Falcon 9 launch adds 60 Starlink satellites to orbit as constellation beta testing continues

WASHINGTON — SpaceX on Sept. 3 launched 60 Starlink internet satellites on a Falcon 9 rocket while disclosing early testing results from the constellation for which it has now launched 713 satellites. 

Falcon 9 lifted off at 8:46 a.m. Eastern from Launch Complex 39A at Cape Canaveral Air Force Station in Florida, and deployed the latest batch of Starlink satellites into low Earth orbit 15 minutes later. 

The rocket’s reusable first-stage booster landed on the drone ship “Of Course I Still Love You,” located in the Atlantic Ocean. It was the booster’s second flight, following a June GPS-3 launch for the U.S. Space Force. 

SpaceX plans to roll out a public beta of Starlink internet service later this year, but is for now testing the service with employees, Kate Tice, senior certification engineer at SpaceX, said during the launch webcast. 

That testing demonstrated download speeds above 100 megabits per second, and “super low latency,” she said, though she did not quantify the latency. 
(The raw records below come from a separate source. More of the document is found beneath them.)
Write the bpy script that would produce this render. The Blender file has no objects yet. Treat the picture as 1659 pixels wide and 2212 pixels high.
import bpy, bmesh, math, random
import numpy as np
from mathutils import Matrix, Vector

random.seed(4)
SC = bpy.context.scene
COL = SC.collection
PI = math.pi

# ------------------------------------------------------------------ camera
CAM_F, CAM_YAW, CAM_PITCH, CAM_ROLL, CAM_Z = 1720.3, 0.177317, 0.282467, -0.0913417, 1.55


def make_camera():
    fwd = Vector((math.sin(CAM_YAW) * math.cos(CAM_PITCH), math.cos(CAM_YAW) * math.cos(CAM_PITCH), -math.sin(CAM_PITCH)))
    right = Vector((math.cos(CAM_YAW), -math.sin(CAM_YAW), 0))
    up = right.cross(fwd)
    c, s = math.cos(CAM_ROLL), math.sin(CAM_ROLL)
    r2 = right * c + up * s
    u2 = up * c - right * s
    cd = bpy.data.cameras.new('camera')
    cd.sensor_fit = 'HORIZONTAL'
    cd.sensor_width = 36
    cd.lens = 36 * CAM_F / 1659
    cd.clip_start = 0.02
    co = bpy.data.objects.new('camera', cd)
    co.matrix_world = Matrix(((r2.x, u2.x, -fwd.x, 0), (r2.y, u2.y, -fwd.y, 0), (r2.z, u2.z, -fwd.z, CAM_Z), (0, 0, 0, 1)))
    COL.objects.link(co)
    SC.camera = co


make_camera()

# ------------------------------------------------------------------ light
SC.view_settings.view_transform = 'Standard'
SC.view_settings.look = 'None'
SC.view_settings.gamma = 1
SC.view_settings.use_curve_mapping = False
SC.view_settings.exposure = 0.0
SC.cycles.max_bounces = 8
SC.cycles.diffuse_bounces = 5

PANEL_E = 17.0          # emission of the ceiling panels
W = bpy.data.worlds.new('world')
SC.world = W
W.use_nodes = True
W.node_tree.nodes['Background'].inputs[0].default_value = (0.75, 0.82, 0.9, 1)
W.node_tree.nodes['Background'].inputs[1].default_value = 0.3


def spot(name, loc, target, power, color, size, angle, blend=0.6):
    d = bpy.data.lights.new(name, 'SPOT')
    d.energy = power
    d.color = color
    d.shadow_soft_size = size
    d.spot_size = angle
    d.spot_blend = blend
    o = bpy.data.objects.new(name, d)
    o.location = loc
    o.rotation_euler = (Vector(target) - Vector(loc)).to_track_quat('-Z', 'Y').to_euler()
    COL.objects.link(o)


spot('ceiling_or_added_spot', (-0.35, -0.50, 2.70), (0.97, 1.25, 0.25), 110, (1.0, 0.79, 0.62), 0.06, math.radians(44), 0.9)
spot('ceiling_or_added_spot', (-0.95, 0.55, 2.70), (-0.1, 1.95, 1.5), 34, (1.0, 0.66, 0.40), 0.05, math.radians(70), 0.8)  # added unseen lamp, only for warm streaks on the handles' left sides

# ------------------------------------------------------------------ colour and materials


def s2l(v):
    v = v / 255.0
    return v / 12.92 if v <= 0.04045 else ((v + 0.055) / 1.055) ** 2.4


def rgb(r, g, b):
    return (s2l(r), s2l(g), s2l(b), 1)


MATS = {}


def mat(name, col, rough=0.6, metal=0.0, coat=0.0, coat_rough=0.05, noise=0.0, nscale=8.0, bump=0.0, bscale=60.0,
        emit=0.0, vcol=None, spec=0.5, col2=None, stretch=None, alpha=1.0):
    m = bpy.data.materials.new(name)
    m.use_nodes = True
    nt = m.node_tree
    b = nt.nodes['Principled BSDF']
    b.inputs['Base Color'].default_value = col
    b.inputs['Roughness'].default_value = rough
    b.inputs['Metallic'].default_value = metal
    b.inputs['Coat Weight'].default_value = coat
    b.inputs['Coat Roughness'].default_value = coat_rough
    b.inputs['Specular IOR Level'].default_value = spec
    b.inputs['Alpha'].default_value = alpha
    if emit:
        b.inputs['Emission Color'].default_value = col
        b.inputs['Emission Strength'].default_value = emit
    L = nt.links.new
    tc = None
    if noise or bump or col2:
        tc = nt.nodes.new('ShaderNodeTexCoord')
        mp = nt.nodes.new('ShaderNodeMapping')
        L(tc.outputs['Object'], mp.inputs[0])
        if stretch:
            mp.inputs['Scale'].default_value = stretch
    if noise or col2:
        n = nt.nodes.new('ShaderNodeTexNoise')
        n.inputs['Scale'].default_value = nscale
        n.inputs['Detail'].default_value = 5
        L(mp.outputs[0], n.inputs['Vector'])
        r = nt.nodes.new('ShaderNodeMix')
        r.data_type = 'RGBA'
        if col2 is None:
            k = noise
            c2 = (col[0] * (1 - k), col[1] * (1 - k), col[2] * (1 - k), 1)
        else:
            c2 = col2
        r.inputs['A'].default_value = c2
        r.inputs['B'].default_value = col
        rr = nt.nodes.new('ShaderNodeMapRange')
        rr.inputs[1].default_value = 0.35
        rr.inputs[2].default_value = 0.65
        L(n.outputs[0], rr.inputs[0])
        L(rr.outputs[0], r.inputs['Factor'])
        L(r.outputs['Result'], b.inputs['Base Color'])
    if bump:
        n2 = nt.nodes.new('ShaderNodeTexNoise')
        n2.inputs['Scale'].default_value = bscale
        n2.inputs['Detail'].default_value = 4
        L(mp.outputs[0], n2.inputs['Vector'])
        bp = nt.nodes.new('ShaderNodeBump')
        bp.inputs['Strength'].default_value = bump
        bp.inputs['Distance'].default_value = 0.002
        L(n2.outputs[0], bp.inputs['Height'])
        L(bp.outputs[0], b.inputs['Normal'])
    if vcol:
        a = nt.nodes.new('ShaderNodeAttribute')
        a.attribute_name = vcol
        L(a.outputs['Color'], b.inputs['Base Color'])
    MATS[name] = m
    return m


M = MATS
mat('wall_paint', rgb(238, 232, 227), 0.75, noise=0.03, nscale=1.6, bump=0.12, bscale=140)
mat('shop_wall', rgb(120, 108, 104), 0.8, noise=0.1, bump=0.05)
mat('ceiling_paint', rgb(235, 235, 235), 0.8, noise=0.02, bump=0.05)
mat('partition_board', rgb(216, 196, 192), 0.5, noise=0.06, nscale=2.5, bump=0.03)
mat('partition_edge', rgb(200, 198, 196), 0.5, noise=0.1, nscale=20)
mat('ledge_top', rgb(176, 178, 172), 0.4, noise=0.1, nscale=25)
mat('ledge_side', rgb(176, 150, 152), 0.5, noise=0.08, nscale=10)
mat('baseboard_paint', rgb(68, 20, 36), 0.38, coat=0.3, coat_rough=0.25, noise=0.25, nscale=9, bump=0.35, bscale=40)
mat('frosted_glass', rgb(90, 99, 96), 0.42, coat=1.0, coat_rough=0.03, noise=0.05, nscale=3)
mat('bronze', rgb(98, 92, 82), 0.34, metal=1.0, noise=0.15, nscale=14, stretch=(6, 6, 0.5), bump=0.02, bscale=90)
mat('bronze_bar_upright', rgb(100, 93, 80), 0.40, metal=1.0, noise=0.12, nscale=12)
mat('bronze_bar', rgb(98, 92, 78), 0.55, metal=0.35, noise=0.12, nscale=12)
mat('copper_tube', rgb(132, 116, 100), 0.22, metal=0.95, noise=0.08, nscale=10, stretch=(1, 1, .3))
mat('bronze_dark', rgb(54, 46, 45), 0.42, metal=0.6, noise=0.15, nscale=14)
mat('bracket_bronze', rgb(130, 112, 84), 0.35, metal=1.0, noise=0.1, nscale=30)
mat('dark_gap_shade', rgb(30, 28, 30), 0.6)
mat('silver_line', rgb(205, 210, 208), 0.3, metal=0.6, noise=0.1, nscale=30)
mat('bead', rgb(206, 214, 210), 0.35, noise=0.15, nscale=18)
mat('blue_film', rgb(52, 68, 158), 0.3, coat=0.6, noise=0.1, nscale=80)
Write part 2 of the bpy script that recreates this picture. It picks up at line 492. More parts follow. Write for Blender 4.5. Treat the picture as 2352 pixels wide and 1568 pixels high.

“Our latency is low enough to play the fastest online video games, and our download speeds are fast enough to stream multiple HD movies at once and still have bandwidth to spare,” Tice said. 

The Starlink megaconstellation, which could number 12,000 or even 42,000 satellites, remains “very much a work in progress,” she said. “Over time, we will continue to add features to unlock the full capability of that network.”

One new feature some Starlink satellites now have is inter-satellite links — a component SpaceX had said Starlink would have but for which it had not given an introduction date. 

SpaceX completed a test with two satellites equipped with the crosslinks, which the company refers to as “space lasers.”

“With these space lasers, the Starlink satellites were able to transfer hundreds of gigabytes of data,” Tice said. “Once these space lasers are fully deployed, Starlink will be one of the fastest options available to transfer data around the world.”

Inter-satellite links help lower latency, which could improve SpaceX’s odds of winning a share of the U.S. Federal Communications Commission’s $20.4 billion Rural Digital Opportunity Fund, meant to subsidize high-speed internet in the United States. SpaceX told the FCC in February that Starlink would have less than 50 milliseconds of signal lag.

SpaceX is already starting to deorbit older Starlink satellites that lack features added on later iterations. In the past 60 days, 10 Starlink satellites have deorbited — eight from bulk launches, plus the two TinTin prototypes — according to Celestrack, a service from Analytical Graphics Inc.

Another four Starlink satellites launched in 2019 have orbits below 200 kilometers, indicating they are imminently close to burning up in Earth’s atmosphere and deorbiting, T.S. Kelso, senior research astrodynamicist at AGI, told SpaceNews by email. 

SpaceX has completed 16 launches in 2020, all using Falcon 9 rockets. Of those launches, 10 were for its own Starlink constellation.